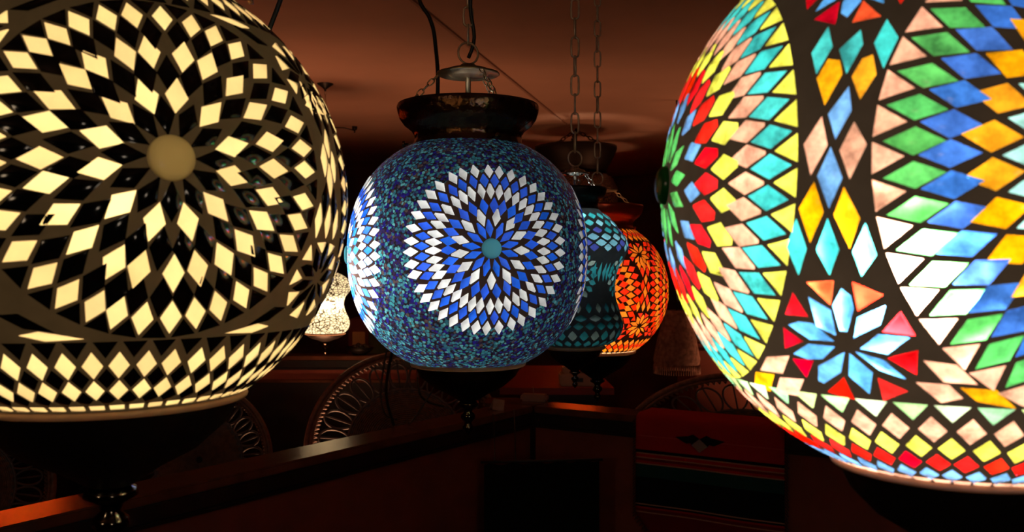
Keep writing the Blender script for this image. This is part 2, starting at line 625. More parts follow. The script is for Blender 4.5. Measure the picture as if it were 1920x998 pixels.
# ------------------------------------------------------------------ lamp hardware
def hardware(root, cz, s=1.0, top=(0.061, 0.128), bot=(0.068, -0.122), cup_h=0.055, metal=None, chain_w=0.011, chain_link=0.03,
             wire=0.0014, disc_z=0.212, disc_r=0.037, bulb=(0, 0, 0), bulb_r=0.018, bulb_mat=None, phase=0.0, screw=True,
             collar_scale=1.0, rimw=0.003, disc_mat=None, ring_mat=None, ceiling=True, cord_twist=False, bead_rim=True):
    """collar, canopy disc on three short chains, main chain to the ceiling, socket and bulb, brass bottom ring, cup and finial.
    all heights are local to the globe centre"""
    metal = metal or M_BRONZE
    rt, zt = top
    k = collar_scale
    bm = bmesh.new()
    pr = [(-.003, -.006), (.0015, -.004), (.0015, .002), (0, .004), (0, .013), (.002, .0145), (.003, .017), (.007, .020), (.012, .024),
          (.017, .031), (.0195, .039), (.0205, .044), (.0195, .047), (.017, .046), (.014, .038), (.008, .030), (.000, .022), (-.003, .010), (-.003, -.006)]
    lathe(bm, [(rt + a * k, zt + b * k) for a, b in pr], 72)
    link_bm('collar', bm, metal, root)
    if screw:
        for q in range(3):
            a = phase + 2 * pi * q / 3
            d = Vector((cos(a), sin(a), 0))
            bm = bmesh.new()
            p = d * (rt - .002) + Vector((0, 0, zt + .003 * k))
            tube(bm, [p, p + d * .014 * k], .0011 * k, 8)
            tube(bm, [p + d * .0135 * k, p + d * .0165 * k], .0034 * k, 10)
            link_bm('collar_screw', bm, metal, root)
    # canopy disc
    bm = bmesh.new()
    r = disc_r
    lathe(bm, [(0, disc_z + .010 * s), (r * .22, disc_z + .0095 * s), (r * .3, disc_z + .006 * s), (r * .62, disc_z + .004 * s), (r * .7, disc_z + .001 * s), (r * .98, disc_z - .0005 * s),
               (r, disc_z - .002 * s), (r * .96, disc_z - .003 * s), (r * .66, disc_z - .0015 * s), (r * .58, disc_z - .004 * s), (r * .35, disc_z - .006 * s), (0, disc_z - .006 * s)], 48)
    link_bm('canopy_disc', bm, disc_mat or M_BRASS, root)
    # three short chains
    zr = zt + .042 * k
    rr = rt + .015 * k
    for q in range(3):
        a = phase + 2 * pi * q / 3
        d = Vector((cos(a), sin(a), 0))
        bm = bmesh.new()
        chain(bm, d * r * .93 + Vector((0, 0, disc_z - .002)), d * rr + Vector((0, 0, zr)), link=.0115 * s, width=.0058 * s, wire=.0008 * s)
        link_bm('suspension_chain', bm, disc_mat or M_BRASS, root)
    # rod, socket, bulb
    b = Vector(bulb)
    bm = bmesh.new()
    tube(bm, [(0, 0, disc_z), (0, 0, zt - .01)], .0032 * s, 12)
    link_bm('stem', bm, M_CHROME, root)
    if bulb_mat:
        bm = bmesh.new()
        t0 = Vector((0, 0, zt - .012))
        dd = (t0 - b).normalized()
        tube(bm, [t0, b + dd * (bulb_r * 1.2 + .022)], .0028 * s, 8)
        tube(bm, [b + dd * bulb_r * 1.05, b + dd * (bulb_r * 1.2 + .024)], .011 * s, 16)
        link_bm('socket', bm, M_SOCKET, root)
        bm = bmesh.new()
        bmesh.ops.create_icosphere(bm, subdivisions=2, radius=bulb_r, matrix=Matrix.Translation(b))
        link_bm('bulb', bm, bulb_mat, root)
    # ring and main chain
    bm = bmesh.new()
    zring = disc_z + .010 * s + .0125 * s
    a0 = R_(25)
    tube(bm, [(.0125 * s * cos(t) * cos(a0), .0125 * s * cos(t) * sin(a0), zring + .0125 * s * sin(t)) for t in [2 * pi * i / 20 for i in range(20)]], .0013 * s, 8, closed=True)
    link_bm('ring', bm, ring_mat or M_CHAIN, root)
    if ceiling:
        zc = CEIL - cz
        bm = bmesh.new()
        chain(bm, (0, 0, zring + .011 * s), (0, 0, zc - .02), link=chain_link, width=chain_w, wire=wire)
        link_bm('hanging_chain', bm, ring_mat or M_CHAIN, root)
        if cord_twist:
            bm = bmesh.new()
            z0 = zring - .004
            pts = []
            nn = 60
            for i in range(nn):
                f = i / (nn - 1)
                z = z0 + (zc - .03 - z0) * f
                pts.append((.006 * sin(f * 16) + .003 * sin(f * 41), .006 * cos(f * 16), z))
            tube(bm, pts, .0022, 8)
            link_bm('flex', bm, M_CORD, root)
        bm = bmesh.new()
        lathe(bm, [(0, zc - .032), (.004, zc - .03), (.006, zc - .022), (.018, zc - .012), (.032, zc - .003), (.034, zc)], 32)
        link_bm('ceiling_rose', bm, M_CUP, root)
    # bottom
    rb, zb = bot
    bm = bmesh.new()
    tube(bm, [((rb + .0015) * cos(t), (rb + .0015) * sin(t), zb - rimw * .6) for t in [2 * pi * i / 64 for i in range(64)]], rimw, 8, closed=True)
    link_bm('bottom_ring', bm, M_RIM, root)
    bm = bmesh.new()
    zb2 = zb - rimw * 1.4
    h = cup_h
    lathe(bm, [(rb - .001, zb2), (rb * .97, zb2 - h * .05), (rb * .88, zb2 - h * .3), (rb * .66, zb2 - h * .6), (rb * .38, zb2 - h * .82), (rb * .2, zb2 - h), (rb * .16, zb2 - h * 1.03), (0, zb2 - h * 1.03)], 64)
    link_bm('bottom_cup', bm, M_CUP, root)
    bm = bmesh.new()
    z = zb2 - h
    q = rb / .068
    lathe(bm, [(.006 * q, z), (.013 * q, z - .003 * q), (.014 * q, z - .007 * q), (.007 * q, z - .011 * q), (.005 * q, z - .015 * q), (.009 * q, z - .019 * q), (.0095 * q, z - .023 * q),
               (.0045 * q, z - .028 * q), (.0045 * q, z - .031 * q), (.007 * q, z - .034 * q), (.0065 * q, z - .038 * q), (.002 * q, z - .043 * q), (0, z - .045 * q)], 32)
    link_bm('finial', bm, pmat('polished_dark_metal', (0.10, 0.08, 0.06), rough=0.12, metal=1.0), root)


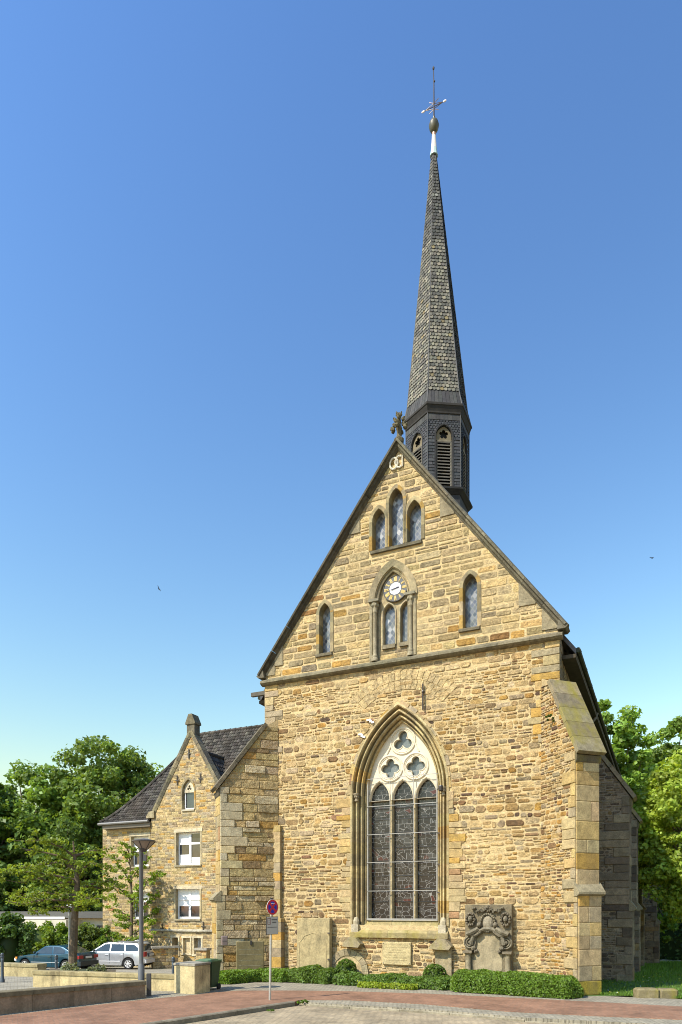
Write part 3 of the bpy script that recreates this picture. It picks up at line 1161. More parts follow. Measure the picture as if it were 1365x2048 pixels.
for nm_, ang, ln, w in (('hour_hand', 262, 0.16, 0.020), ('minute_hand', 257, 0.24, 0.014)):
    hm = MB()
    t_ = rad(90 - ang)
    ux, uz = math.cos(t_), math.sin(t_)
    yh = YD - (0.03 if nm_ == 'hour_hand' else 0.045)
    poly = [(-0.12, 0.028), (-0.09, w * 0.6), (ln * 0.7, w), (ln, 0), (ln * 0.7, -w), (-0.09, -w * 0.6), (-0.12, -0.028), (-0.15, 0)]
    hm.prism([(ckx + ux * a - uz * b, ckz + uz * a + ux * b) for a, b in poly], facef, -yh - 0.008, -yh, (0.015, 0.02, 0.08))
    hm.build(nm_, M_METAL, o_clock)

# ---- great window
gwm = MB()
PAL_ARCH = [((0.38, 0.30, 0.145), 4), ((0.34, 0.27, 0.14), 4), ((0.40, 0.27, 0.09), 1), ((0.42, 0.34, 0.18), 2)]
prof = [(-0.10, 0.0), (-0.09, -0.05), (-0.03, -0.06), (0.0, -0.02), (0.005, 0.14), (0.03, 0.20), (0.07, 0.20), (0.09, 0.15), (0.085, 0.06), (0.105, 0.02), (0.14, 0.02), (0.165, 0.06), (0.165, 0.26),
        (0.19, 0.315), (0.225, 0.31), (0.235, 0.26), (0.228, 0.18), (0.25, 0.145), (0.28, 0.145), (0.305, 0.19), (0.305, 0.38), (0.33, 0.415), (0.36, 0.40), (0.365, 0.31), (0.39, 0.29), (0.42, 0.34), (0.42, 0.58)]
sweep(gwm, GW['xc'], GW['half'], GW['Rr'], GW['zs'], GW['zb'], prof, rw, PAL_ARCH, n=22, seg=3, jambstep=0.42)
o_gw = gwm.build('great_window', M_ASHLAR, church)
smooth_by_angle(o_gw, 45)
CEN = GW['half']
IH, IR = GW['half'] - 0.42, GW['Rr'] - 0.42
YT = 0.46
ZLS = 6.68           # springing of the three lights
lw = 0.385
lights = [-0.905, 0.0, 0.905]
TRAC = (0.62, 0.555, 0.42)
trc = MB()
tn = lambda x, z, d: (x, YT - d, z)
outer = [p for p in arch_pts(0, IH + 0.01, IR + 0.01, GW['zs'], ZLS - 0.05, 24)]
lh = []
foils = []
q1x, q1z = LP(780.8, 1537, YT)
q2x, q2z = LP(835.5, 1532, YT)
t1x, t1z = LP(808, 1482, YT)
qz = (q1z + q2z) / 2
foils.append(foil(-0.49, qz, 4, 0.205, 0.165, 0))
foils.append(foil(0.49, qz, 4, 0.205, 0.165, 0))
foils.append(foil(0.0, t1z, 3, 0.205, 0.185, rad(90)))
for cx_ in lights:
    a = arch_pts(cx_, lw, lw * 1.9, ZLS, ZLS - 0.04, 10)
    lh.append(a)
trc.plate(outer, lh + foils, tn, 0.0, -0.22, TRAC)
# small pierced triangles
for (cx_, cz_, s_) in ((0.0, qz - 0.46, 0.10),):
    pass
for cx_ in (-0.49, 0.49):
    trc.tube([(cx_ + 0.47 * math.cos(a), YT - 0.012, qz + 0.47 * math.sin(a)) for a in [2 * math.pi * k / 36 for k in range(37)]], 0.035, 6, TRAC)
    trc.tube([(cx_ + 0.41 * math.cos(a), YT - 0.004, qz + 0.41 * math.sin(a)) for a in [2 * math.pi * k / 36 for k in range(37)]], 0.018, 6, TRAC)
trc.tube([(0.47 * math.cos(a), YT - 0.012, t1z + 0.47 * math.sin(a)) for a in [2 * math.pi * k / 36 for k in range(37)]], 0.035, 6, TRAC)
trc.tube([(0.41 * math.cos(a), YT - 0.004, t1z + 0.41 * math.sin(a)) for a in [2 * math.pi * k / 36 for k in range(37)]], 0.018, 6, TRAC)
for f_ in foils:
    trc.tube([(x, YT - 0.004, z) for x, z in f_ + f_[:1]], 0.020, 5, TRAC)
for cx_ in lights:
    a = arch_pts(cx_, lw + 0.03, (lw + 0.03) * 1.9, ZLS, ZLS - 0.05, 10)
    trc.tube([(x, YT - 0.008, z) for x, z in a], 0.028, 6, (0.60, 0.52, 0.37))
# mouchette ribs against the arch
for s in (-1, 1):
    trc.tube([(s * 0.62, YT - 0.006, qz + 0.52), (s * 0.50, YT - 0.012, qz + 0.75), (s * 0.42, YT - 0.006, qz + 1.0)], 0.03, 6, TRAC)
o_tr = trc.build('tracery', M_PLASTER, o_gw)
ml = MB()
for cx_ in (-0.4525, 0.4525):
    w = 0.067
    ml.prism([(cx_ - w, YT + 0.24), (cx_ - w, YT + 0.05), (cx_ - 0.03, YT - 0.02), (cx_ + 0.03, YT - 0.02), (cx_ + w, YT + 0.05), (cx_ + w, YT + 0.24)],
             lambda a, b, d: (a, b, d), 2.22, ZLS - 0.05, (0.36, 0.295, 0.17))
for s in (-1, 1):
    xa, xb = sorted((s * (IH + 0.02), s * (0.905 + lw)))
    ml.box((xa, YT + 0.0, 2.22), (xb, YT + 0.24, ZLS - 0.05), (0.34, 0.275, 0.155))
ml.build('mullions', M_ASHLAR, o_gw)
for cx_ in lights:
    g = MB()
    g.plate(arch_pts(cx_, lw + 0.03, (lw + 0.03) * 1.9, ZLS, 2.2, 10), [], lambda x, z, d: (x, YT + 0.17 - d, z), 0.0)
    g.build('stained_glass', M_GLASS_S, o_gw)
g = MB()
for cx_, cz_ in ((-0.49, qz), (0.49, qz), (0.0, t1z)):
    g.plate([(cx_ + 0.40 * math.cos(2 * math.pi * k / 20), cz_ + 0.40 * math.sin(2 * math.pi * k / 20)) for k in range(20)], [], lambda x, z, d: (x, YT + 0.18 - d, z), 0.0)
g.build('foil_glass', M_GLASS_P, o_gw)
# protective frame with saddle bars
fr = MB()
YF = 0.34
FC = (0.30, 0.29, 0.26)
zt_f = 7.44
for x in (-1.33, 1.33):
    fr.box((x - 0.018, YF - 0.02, 2.26), (x + 0.018, YF + 0.02, zt_f), FC)
for x in (-0.4525, 0.4525):
    fr.box((x - 0.009, YF - 0.015, 2.26), (x + 0.009, YF + 0.015, zt_f), FC)
for z in (2.28, 3.30, 4.35, 5.38, 6.42, zt_f):
    fr.box((-1.36, YF - 0.045, z - 0.011), (1.36, YF - 0.022, z + 0.011), FC)
fr.box((-1.36, YF - 0.05, 2.22), (1.36, YF + 0.02, 2.262), FC)
fr.build('protective_frame', M_METAL, o_gw)
for z in (2.28 + 1.1, 4.42, 5.46, 6.36, 2.9, 3.86, 4.9, 5.95):
    sb = MB()
    for cx_ in lights:
        sb.box((cx_ - lw, YT + 0.145, z - 0.016), (cx_ + lw, YT + 0.160, z + 0.016), (0.02, 0.02, 0.02))
    sb.build('saddle_bar', M_METAL, o_gw)
sl = MB()
for k in range(5):
    xa, xb = -1.86 + 3.72 * k / 5, -1.86 + 3.72 * (k + 1) / 5 - 0.008
    sl.prism([(0.56, 2.24), (0.56, 1.6), (-0.13, 1.6), (-0.14, 1.78), (-0.06, 1.84), (0.30, 2.08), (0.36, 2.20)], lambda a, b, d: (d, a, b), xa, xb, pick([((0.26, 0.215, 0.11), 1), ((0.30, 0.245, 0.115), 1)], rw))
sl.build('window_sill', M_MOSS, o_gw)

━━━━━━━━

Requirement »
All lines above from the one containing "Write part 3" to the one containing "hm.build(nm_, M_METAL, o_clock)" must be repeated exactly, both lines included, and no others.

Complete response »
Write part 3 of the bpy script that recreates this picture. It picks up at line 1161. More parts follow. Measure the picture as if it were 1365x2048 pixels.
for nm_, ang, ln, w in (('hour_hand', 262, 0.16, 0.020), ('minute_hand', 257, 0.24, 0.014)):
    hm = MB()
    t_ = rad(90 - ang)
    ux, uz = math.cos(t_), math.sin(t_)
    yh = YD - (0.03 if nm_ == 'hour_hand' else 0.045)
    poly = [(-0.12, 0.028), (-0.09, w * 0.6), (ln * 0.7, w), (ln, 0), (ln * 0.7, -w), (-0.09, -w * 0.6), (-0.12, -0.028), (-0.15, 0)]
    hm.prism([(ckx + ux * a - uz * b, ckz + uz * a + ux * b) for a, b in poly], facef, -yh - 0.008, -yh, (0.015, 0.02, 0.08))
    hm.build(nm_, M_METAL, o_clock)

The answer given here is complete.